Ask permission to do so. Or, at the very least, gain their agreement.

Here’s an example of how this might be done via LinkedIn’s IM:

Hi [name]. I’ve been really enjoying our exchange here on LinkedIn and wondered whether we could have a quick chat by phone or Skype? I’d like to find out a bit more about how you [something to do with them, not you]. How does [day] at [time] sound to you?

Once you have an agreed time to call, start preparing. The key to your first call going well is preparation combined with good telephone technique.

You need to organise 3 things: information, an opening statement and a call plan.

1.     Information

First, do your research. Check and recheck your connection’s profile and reread your message exchange so you can quickly find common ground and build rapport. Look at their LinkedIn company page, their website and any other social media linked to their profile. Make notes so you don’t forget anything important.

2.     Opening statement

Use this proven formula: Who you are, where you’re from (mention LinkedIn), and a reminder about your agreed time to call. And have an opening question ready.

3.     Call plan

Planning your call is about knowing where you want to take it and how you want it to end.

You will likely need to get the conversation started so begin with a question about their industry or their business/company that gives them an opportunity to talk. You’re looking to have them interact with you as if you were at a social gathering or networking event so authenticity is important.

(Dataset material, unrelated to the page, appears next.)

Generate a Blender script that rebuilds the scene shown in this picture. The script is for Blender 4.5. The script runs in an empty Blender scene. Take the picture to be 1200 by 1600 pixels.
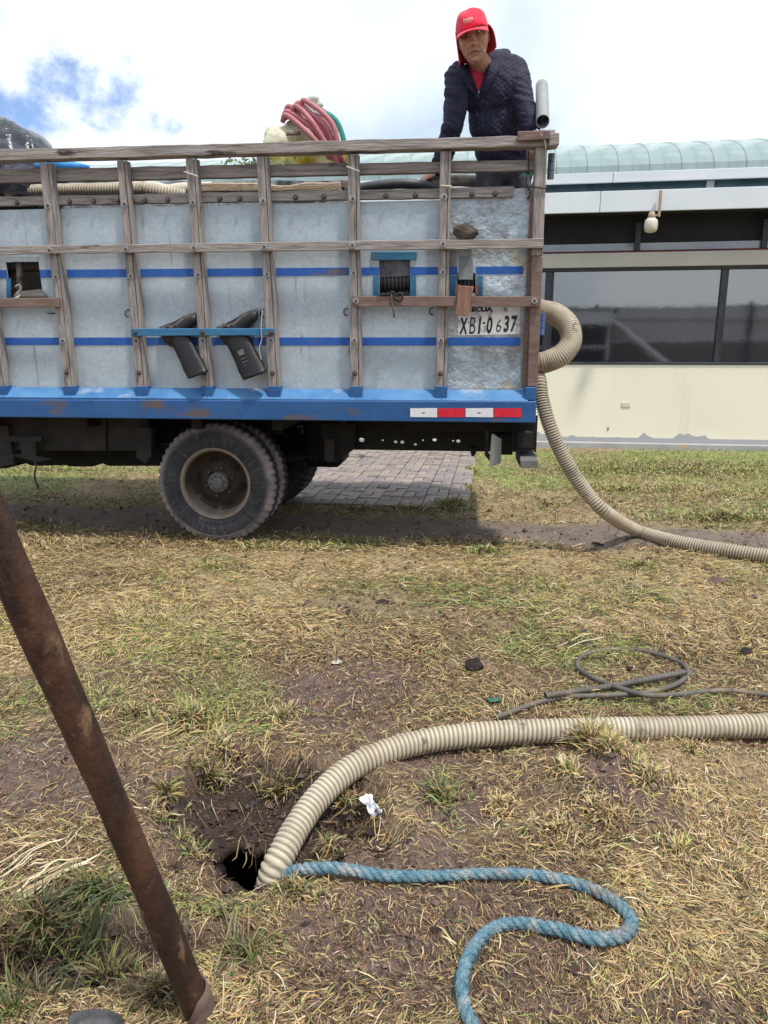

Don’t even think of trying to sell or close on this first call. The whole idea is to take your LinkedIn experience to another level and that means not sounding as though all you want is a sale or their money.

How your call ends will depend on how it’s gone and where you want to take the relationship next. At this early stage you might want to offer to send them something. NOT a sales brochure, however. Something that will be useful and they will thank you for. We use e-books we’ve written and the response is always positive.

No matter how the call goes, at the end thank them for their time, and reiterate how much you’ve enjoyed the call and your LinkedIn exchange.

LinkedIn connections shaking hands on meeting for the first time


Turning online cold connections into potential business partners can be a protracted process requiring consistent effort. You may not get work out of it at all. But if that is the case, you at least have a solid relationship with this new connection. And that is a good outcome. In our case it has even influenced referrals and maybe will for you, too! So don’t give up, keep working at it using the strategy we have outlined and sooner or later you will have success.